Elliott unloads billion-dollar bet
Published: 23 Jan. 2020, 19:01
It is estimated that the fund lost money from the holdings, holdings which may have cost $1 billion.
The sale of the shares was widely reported in the Korean press, and Financial Supervisory Service data show no Elliott Management holdings in any of the companies. Hyundai Motor would not confirm the unloading of the stake.
Local press reports say that the shares were sold before the end of last year. Elliott Management revealed its equity interests in the group in April 2018.
Recent disclosures show the fund had owned 2.9 percent of Hyundai Motor, 2.1 percent of Kia Motors and 2.6 percent of Hyundai Mobis before the sale.
The estimate of losses on the holdings is based on the fact that when Elliott first acquired the shares, they were trading at higher prices than they are now. Hyundai Motor shares were in the 150,000 won ($129) to 160,000 won range in early 2018. They are now trading at about 130,000 won.

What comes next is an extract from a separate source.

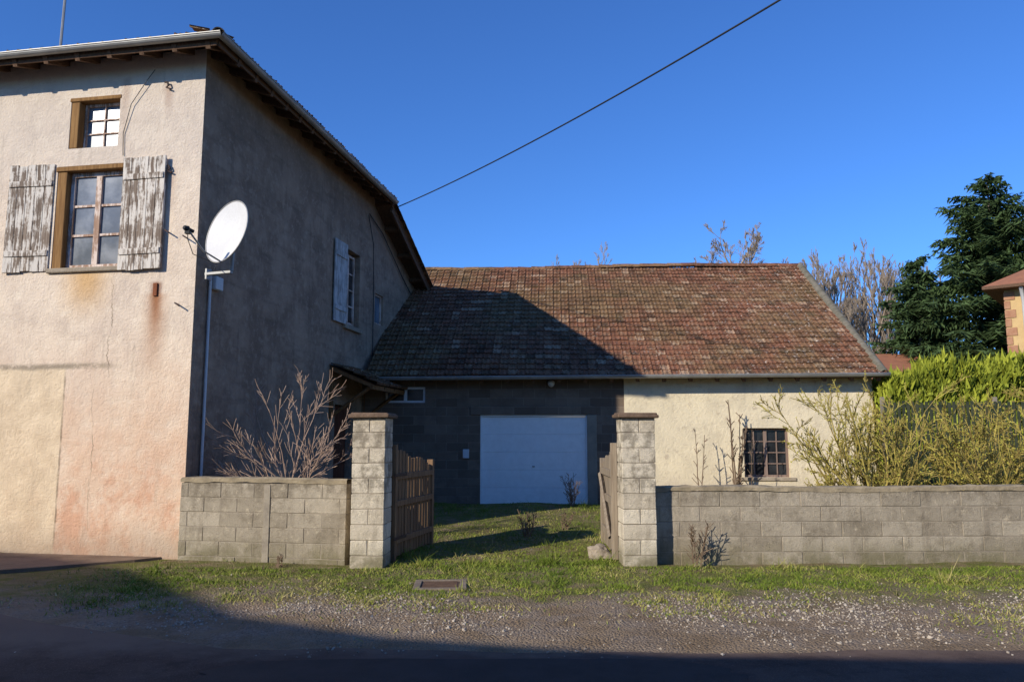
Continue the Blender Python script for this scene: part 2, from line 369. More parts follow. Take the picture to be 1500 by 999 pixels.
# ------------------------------------------------------------------ windows
def window(parent,P,w,h,cols,rows,fmat,gmat,depth=0.0,fw=0.06,bar=0.03,label=None,mull=True,name='window'):
    e=bpy.data.objects.new(name,None); COL.objects.link(e); e.parent=parent; e.location=P(0,0,0)
    o=Vector(P(0,0,0)); U=(Vector(P(1,0,0))-o); I=(Vector(P(0,0,1))-o); R=Matrix((U,I,Vector((0,0,1)))).transposed()
    f=MB()
    def b(a0,a1,z0,z1,d0,d1):
        f.box(R@Vector(((a0+a1)/2,(d0+d1)/2,(z0+z1)/2)),(a1-a0,d1-d0,z1-z0),rot=R)
    b(0,fw,0,h,depth-0.03,depth+0.03); b(w-fw,w,0,h,depth-0.03,depth+0.03)
    b(fw,w-fw,0,fw,depth-0.031,depth+0.03); b(fw,w-fw,h-fw,h,depth-0.031,depth+0.03)
    if mull: b(w/2-fw*0.7,w/2+fw*0.7,fw,h-fw,depth-0.034,depth+0.03)
    for i in range(1,rows):
        z=fw+(h-2*fw)*i/rows; b(fw,w-fw,z-bar/2,z+bar/2,depth-0.02,depth+0.015)
    for i in range(1,cols):
        x=w*i/cols
        if mull and abs(x-w/2)<0.01: continue
        b(x-bar/2,x+bar/2,fw,h-fw,depth-0.022,depth+0.014)
    part('frame',f,fmat,e)
    g=MB(); g.face([R@Vector(q) for q in ((fw*.5,depth+0.005,fw*.5),(w-fw*.5,depth+0.005,fw*.5),(w-fw*.5,depth+0.005,h-fw*.5),(fw*.5,depth+0.005,h-fw*.5))])
    part('glass',g,gmat,e)
    if label:e['label']=label
    return e

# ================================================================== SETTING
rng=random.Random(4)
xs=[-400,-150,-60,-30,-18]+[-12+0.25*i for i in range(0,113)]+[20,30,60,150,400]
ys=[-400,-100,-30,-10,0,4]+[6+0.2*i for i in range(0,66)]+[22,30,60,150,400]
g=MB(); g.v=[(x,y,gz(x,y)) for y in ys for x in xs]; nx=len(xs)
for j in range(len(ys)-1):
    for i in range(nx-1):
        a=j*nx+i; g.f.append((a,a+1,a+nx+1,a+nx)); g.t.append(.5); g.m.append(0)
o=part('ground',g,M['ground'],smooth=True); lab(o,'earth and moss yard ground with gravel verge','ground','structure')
def redge(x):
    t=ss(0,1,max(0,min(1,(-1.5-x)/5.0))); return 6.45+1.7*t+0.12*fbm(x,3,1.1)+0.05*fbm(x,9,5)
r=MB(); n_=260; rx=[-400]+[-60+120*i/n_ for i in range(n_+1)]+[400]
for i,x in enumerate(rx):
    r.v+=[(x,-2.6,0.014),(x,2.0,0.03),(x,redge(x)-0.25,0.016),(x,redge(x),0.003)]
for i in range(len(rx)-1):
    for k in range(3):
        a=i*4+k; r.f.append((a,a+4,a+5,a+1)); r.t.append(.5); r.m.append(0)
o=part('road',r,M['road'],smooth=True); lab(o,'dark reddish asphalt village road','road','structure')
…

While Hyundai Motor would not comment on Elliott Management’s stake, a spokesperson said that the company would continue addressing corporate governance issues with or without the presence of the shareholder.

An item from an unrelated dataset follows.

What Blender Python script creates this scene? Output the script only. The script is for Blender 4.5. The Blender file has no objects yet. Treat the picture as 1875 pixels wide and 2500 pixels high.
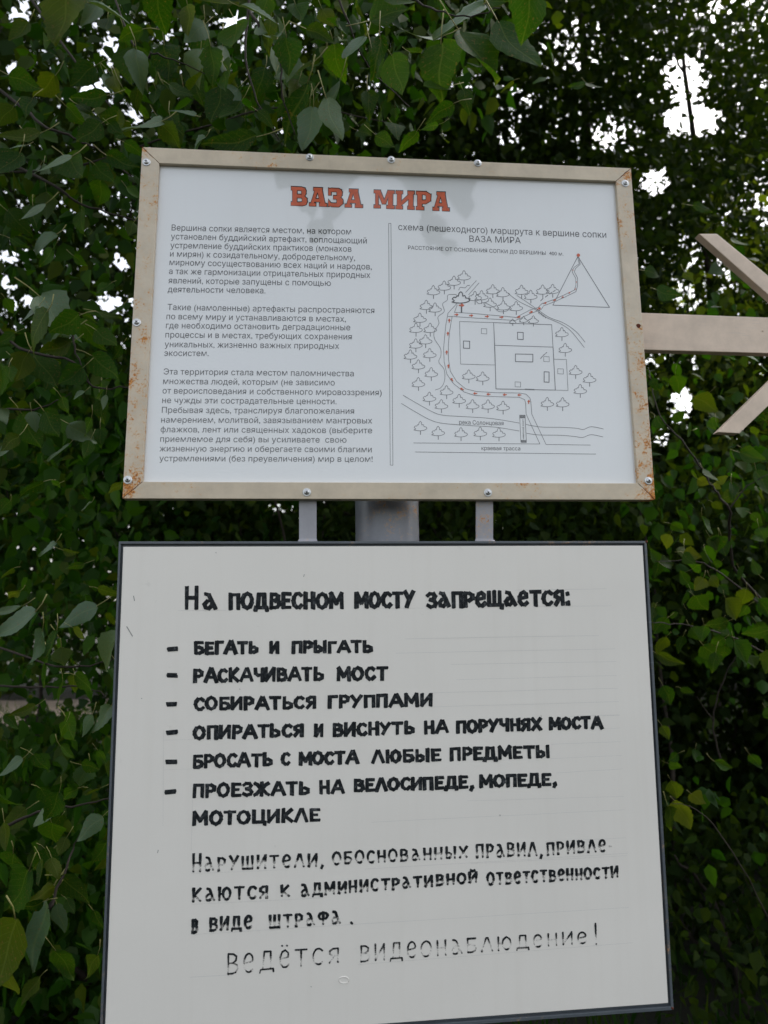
import bpy, bmesh, math, random
import numpy as np
from mathutils import Vector, Matrix
random.seed(7); rng = np.random.default_rng(11)
R = math.radians
scene = bpy.context.scene
C = scene.collection

# ------------------------------------------------------------------ camera
CAM = np.array([0.0, 0.0, 1.5]); F = 1800.0; CX, CY = 937.5, 1250.0
PITCH, ROLL = 0.1490, -0.0130
_f = np.array([0, math.cos(PITCH), math.sin(PITCH)]); _u0 = np.array([0, -math.sin(PITCH), math.cos(PITCH)]); _x0 = np.array([1.0, 0, 0])
VX = math.cos(ROLL)*_x0 + math.sin(ROLL)*_u0; VU = -math.sin(ROLL)*_x0 + math.cos(ROLL)*_u0; VF = _f
cd = bpy.data.cameras.new('camera'); cam = bpy.data.objects.new('camera', cd); C.objects.link(cam)
cam.matrix_world = Matrix(((VX[0], VU[0], -VF[0], 0), (VX[1], VU[1], -VF[1], 0), (VX[2], VU[2], -VF[2], 1.5), (0, 0, 0, 1)))
cd.sensor_fit = 'VERTICAL'; cd.sensor_height = 24.0; cd.sensor_width = 18.0; cd.lens = 24.0*F/2500.0
cd.clip_start = 0.02; cd.clip_end = 600
cd.dof.use_dof = True; cd.dof.focus_distance = 1.33; cd.dof.aperture_fstop = 3.4
scene.camera = cam
# ------------------------------------------------------------------ sky, sun, exposure
SUN_EL, SUN_ROT = 50, 50             # up to the right beyond the trees, behind thin cloud
w = bpy.data.worlds.new('World'); scene.world = w; w.use_nodes = True
nt = w.node_tree; bg = nt.nodes['Background']
sky = nt.nodes.new('ShaderNodeTexSky'); sky.sky_type = 'NISHITA'; sky.sun_disc = False
sky.sun_elevation = R(SUN_EL); sky.sun_rotation = R(SUN_ROT); sky.air_density = 1.4; sky.dust_density = 4.0; sky.ozone_density = 1.0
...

Elliott Management had been pushing for an increase in dividends and the nomination of outside directors, but it failed to win enough votes to pass its resolutions.
Elliott Management had demanded a one-time payout of 4.5 trillion won, or 21,967 won per share, in 2019 from Hyundai Motor. The automaker’s board proposed 3,000 won per share instead.
Eighty-six percent of the participating shareholders voted against the proposal, while 13.6 percent of votes backed Elliott’s proposal. The result was widely expected as proxy advisers, including Glass Lewis, the Institutional Shareholder Services and the Daishin Economic Research Institute, opposed Elliott Management’s resolution.
Elliott Management proposed changes to the governance structures of group companies in order to maximize returns for shareholders.
In March 2018, the group did announce a plan to restructure into a holding company from the current web of cross holdings, but the plan was later withdrawn.
On Wednesday, Hyundai Motor reported a record-breaking revenue in 2019 of 105.8 trillion won, a 9 percent increase on year. It also reported an operating profit of 3.7 trillion won, a 52.1 percent jump.